# WORK INSTRUCTIONS:
Take every line from the listing below that includes "scene" and copy it.

# SOURCE DATA:

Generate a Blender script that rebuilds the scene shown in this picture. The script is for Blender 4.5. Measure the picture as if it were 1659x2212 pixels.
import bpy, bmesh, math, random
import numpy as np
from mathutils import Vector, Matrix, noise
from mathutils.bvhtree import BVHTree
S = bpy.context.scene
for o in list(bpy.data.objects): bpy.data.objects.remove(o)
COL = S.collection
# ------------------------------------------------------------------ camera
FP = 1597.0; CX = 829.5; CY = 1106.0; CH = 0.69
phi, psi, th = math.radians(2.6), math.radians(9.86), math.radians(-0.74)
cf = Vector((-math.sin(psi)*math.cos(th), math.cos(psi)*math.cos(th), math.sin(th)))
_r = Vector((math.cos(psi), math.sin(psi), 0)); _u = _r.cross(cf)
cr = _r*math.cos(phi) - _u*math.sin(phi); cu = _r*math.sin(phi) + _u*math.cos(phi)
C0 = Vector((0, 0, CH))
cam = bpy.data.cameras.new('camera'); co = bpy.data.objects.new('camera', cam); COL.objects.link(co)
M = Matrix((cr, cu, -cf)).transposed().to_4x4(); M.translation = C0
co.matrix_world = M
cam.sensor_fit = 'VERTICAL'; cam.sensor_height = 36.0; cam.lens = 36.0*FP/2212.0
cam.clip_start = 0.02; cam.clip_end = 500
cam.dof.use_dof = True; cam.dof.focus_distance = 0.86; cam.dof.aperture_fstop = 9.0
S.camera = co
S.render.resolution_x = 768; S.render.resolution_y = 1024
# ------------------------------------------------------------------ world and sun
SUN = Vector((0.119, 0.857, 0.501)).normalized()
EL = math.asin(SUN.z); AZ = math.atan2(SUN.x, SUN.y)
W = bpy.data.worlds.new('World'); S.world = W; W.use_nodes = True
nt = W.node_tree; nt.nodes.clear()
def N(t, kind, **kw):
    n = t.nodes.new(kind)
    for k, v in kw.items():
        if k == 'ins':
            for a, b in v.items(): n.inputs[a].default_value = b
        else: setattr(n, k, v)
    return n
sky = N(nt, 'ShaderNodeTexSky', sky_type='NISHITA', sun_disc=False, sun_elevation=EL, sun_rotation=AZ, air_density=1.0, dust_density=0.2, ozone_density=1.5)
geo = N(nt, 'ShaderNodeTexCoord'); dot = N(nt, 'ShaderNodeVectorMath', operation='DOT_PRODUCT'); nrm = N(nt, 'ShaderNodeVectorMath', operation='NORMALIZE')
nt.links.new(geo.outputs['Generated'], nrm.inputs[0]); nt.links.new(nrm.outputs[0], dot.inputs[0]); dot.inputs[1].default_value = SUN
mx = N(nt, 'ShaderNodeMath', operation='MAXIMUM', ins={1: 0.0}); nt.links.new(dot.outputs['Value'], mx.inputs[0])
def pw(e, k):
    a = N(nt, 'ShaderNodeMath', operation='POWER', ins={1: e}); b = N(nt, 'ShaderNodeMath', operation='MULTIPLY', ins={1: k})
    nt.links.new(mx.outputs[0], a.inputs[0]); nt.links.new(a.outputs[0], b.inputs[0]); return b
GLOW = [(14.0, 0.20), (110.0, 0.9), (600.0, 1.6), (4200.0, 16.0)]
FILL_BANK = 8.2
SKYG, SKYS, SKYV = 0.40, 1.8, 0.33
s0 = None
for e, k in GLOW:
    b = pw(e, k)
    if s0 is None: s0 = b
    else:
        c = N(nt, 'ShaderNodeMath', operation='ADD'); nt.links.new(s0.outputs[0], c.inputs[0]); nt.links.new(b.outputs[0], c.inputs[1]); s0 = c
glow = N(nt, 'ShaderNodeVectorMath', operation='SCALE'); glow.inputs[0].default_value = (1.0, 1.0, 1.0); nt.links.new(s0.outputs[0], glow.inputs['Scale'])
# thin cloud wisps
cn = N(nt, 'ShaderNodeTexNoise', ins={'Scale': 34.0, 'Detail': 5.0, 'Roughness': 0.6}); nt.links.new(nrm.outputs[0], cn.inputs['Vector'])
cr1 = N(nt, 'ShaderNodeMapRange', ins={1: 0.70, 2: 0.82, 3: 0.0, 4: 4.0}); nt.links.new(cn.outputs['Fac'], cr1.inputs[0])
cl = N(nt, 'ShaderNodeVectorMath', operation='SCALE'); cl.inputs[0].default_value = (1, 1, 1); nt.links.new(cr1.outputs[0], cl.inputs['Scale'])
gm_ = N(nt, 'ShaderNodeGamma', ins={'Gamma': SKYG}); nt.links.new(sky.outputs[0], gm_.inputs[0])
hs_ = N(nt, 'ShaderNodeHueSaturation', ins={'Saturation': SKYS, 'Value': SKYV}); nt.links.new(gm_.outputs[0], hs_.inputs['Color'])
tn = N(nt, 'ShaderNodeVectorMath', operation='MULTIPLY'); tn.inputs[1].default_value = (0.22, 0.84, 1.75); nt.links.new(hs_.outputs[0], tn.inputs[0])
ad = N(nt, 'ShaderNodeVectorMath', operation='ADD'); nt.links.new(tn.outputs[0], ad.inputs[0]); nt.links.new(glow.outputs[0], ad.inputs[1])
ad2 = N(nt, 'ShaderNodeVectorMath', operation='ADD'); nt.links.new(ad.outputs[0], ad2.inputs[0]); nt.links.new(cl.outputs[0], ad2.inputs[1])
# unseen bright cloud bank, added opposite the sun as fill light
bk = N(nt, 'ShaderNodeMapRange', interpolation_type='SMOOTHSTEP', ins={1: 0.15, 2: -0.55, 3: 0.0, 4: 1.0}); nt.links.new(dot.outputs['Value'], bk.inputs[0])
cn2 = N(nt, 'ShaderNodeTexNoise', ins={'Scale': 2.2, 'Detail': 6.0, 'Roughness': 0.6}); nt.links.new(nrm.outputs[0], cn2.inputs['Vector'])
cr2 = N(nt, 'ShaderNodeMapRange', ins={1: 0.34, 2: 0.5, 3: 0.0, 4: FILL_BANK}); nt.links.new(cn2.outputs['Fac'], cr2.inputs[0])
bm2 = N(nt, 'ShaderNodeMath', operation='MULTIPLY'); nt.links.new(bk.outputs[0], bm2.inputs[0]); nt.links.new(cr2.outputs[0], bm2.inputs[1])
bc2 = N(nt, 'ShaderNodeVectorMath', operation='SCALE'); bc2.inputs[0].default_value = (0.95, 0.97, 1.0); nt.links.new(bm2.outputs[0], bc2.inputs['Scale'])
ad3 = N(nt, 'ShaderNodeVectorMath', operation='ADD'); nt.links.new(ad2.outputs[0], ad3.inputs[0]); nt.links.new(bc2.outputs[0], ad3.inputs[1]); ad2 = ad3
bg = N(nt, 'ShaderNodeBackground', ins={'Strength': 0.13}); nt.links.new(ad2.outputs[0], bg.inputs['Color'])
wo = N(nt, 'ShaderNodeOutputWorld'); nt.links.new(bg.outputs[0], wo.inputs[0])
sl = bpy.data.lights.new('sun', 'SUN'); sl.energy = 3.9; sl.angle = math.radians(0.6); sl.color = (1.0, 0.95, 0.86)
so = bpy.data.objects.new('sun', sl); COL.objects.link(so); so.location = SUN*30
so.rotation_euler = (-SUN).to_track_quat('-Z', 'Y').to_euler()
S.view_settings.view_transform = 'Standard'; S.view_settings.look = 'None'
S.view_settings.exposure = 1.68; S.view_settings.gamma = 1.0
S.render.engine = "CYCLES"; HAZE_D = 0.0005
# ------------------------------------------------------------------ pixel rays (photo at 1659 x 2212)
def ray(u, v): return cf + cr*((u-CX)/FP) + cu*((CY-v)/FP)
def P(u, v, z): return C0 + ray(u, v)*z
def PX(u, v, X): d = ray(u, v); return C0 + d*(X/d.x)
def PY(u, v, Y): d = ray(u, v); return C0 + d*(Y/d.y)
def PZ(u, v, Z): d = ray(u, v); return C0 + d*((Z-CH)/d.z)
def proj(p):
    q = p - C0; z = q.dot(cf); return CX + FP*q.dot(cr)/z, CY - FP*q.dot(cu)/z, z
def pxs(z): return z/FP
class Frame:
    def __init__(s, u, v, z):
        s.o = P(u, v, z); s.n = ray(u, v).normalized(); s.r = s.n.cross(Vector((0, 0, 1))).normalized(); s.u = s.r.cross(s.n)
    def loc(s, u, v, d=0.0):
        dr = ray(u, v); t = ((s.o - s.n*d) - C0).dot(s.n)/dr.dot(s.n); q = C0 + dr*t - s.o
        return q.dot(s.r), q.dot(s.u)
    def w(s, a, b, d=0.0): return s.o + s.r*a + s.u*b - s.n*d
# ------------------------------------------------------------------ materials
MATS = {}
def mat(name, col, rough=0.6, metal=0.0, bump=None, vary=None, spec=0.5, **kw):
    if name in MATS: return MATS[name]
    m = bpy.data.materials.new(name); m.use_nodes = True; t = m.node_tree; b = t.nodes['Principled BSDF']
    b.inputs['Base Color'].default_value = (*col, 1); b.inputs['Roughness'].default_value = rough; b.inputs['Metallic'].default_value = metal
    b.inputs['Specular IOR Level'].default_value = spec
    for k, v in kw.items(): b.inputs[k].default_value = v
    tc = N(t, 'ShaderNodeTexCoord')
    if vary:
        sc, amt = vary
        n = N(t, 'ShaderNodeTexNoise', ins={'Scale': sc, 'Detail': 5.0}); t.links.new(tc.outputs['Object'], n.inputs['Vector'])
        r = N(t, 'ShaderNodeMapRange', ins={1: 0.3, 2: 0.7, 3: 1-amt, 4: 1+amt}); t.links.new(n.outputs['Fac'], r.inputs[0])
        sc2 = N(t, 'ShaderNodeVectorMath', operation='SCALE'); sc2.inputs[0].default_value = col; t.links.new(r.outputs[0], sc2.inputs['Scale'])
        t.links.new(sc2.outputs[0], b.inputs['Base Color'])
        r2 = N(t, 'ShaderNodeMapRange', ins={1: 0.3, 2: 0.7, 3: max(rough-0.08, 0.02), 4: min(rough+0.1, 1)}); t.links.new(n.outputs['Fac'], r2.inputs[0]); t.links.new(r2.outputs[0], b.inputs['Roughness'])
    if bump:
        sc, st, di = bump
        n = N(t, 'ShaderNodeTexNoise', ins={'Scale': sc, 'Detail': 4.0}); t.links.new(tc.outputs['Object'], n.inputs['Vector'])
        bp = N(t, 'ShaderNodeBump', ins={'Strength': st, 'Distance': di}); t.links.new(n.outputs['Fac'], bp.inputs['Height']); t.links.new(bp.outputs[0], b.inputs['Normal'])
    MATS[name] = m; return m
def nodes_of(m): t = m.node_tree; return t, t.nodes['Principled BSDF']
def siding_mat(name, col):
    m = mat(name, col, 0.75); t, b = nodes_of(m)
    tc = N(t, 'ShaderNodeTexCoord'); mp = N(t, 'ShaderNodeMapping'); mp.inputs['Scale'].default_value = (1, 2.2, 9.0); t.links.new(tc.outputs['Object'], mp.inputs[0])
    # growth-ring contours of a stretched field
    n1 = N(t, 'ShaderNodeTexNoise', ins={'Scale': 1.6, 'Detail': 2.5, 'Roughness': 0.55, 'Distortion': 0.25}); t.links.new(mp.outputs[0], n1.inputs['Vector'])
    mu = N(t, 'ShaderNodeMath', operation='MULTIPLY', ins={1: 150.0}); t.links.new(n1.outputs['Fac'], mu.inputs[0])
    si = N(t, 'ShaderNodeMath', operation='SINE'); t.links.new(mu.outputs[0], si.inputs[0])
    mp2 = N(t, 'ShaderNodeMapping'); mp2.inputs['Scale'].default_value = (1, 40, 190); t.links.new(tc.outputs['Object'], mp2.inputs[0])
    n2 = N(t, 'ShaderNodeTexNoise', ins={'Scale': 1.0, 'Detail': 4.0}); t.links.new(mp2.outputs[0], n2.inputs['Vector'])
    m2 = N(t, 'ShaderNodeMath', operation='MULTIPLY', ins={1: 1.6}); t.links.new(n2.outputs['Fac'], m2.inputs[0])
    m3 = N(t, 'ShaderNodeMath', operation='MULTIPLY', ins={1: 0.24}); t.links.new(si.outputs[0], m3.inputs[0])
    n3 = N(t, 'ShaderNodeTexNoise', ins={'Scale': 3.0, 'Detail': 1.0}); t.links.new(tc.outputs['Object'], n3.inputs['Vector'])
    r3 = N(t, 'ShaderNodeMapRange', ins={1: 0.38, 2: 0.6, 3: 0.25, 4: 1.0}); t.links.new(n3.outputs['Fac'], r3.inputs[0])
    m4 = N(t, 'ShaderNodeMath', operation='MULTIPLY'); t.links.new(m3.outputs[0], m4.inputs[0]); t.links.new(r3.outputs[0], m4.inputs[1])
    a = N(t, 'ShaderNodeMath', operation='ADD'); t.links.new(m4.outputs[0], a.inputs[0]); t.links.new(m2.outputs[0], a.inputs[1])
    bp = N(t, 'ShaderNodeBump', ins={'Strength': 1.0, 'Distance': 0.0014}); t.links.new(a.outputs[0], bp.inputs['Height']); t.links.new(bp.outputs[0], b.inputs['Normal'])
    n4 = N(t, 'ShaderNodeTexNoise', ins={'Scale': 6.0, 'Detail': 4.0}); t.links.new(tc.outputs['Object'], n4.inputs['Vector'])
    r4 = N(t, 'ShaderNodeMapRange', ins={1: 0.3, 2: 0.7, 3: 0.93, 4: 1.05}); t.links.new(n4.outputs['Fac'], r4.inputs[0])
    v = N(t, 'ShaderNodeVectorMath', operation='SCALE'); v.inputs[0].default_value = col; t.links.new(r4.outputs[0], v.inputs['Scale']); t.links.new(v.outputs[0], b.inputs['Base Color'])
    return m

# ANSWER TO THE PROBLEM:
Generate a Blender script that rebuilds the scene shown in this picture. The script is for Blender 4.5. Measure the picture as if it were 1659x2212 pixels.
S = bpy.context.scene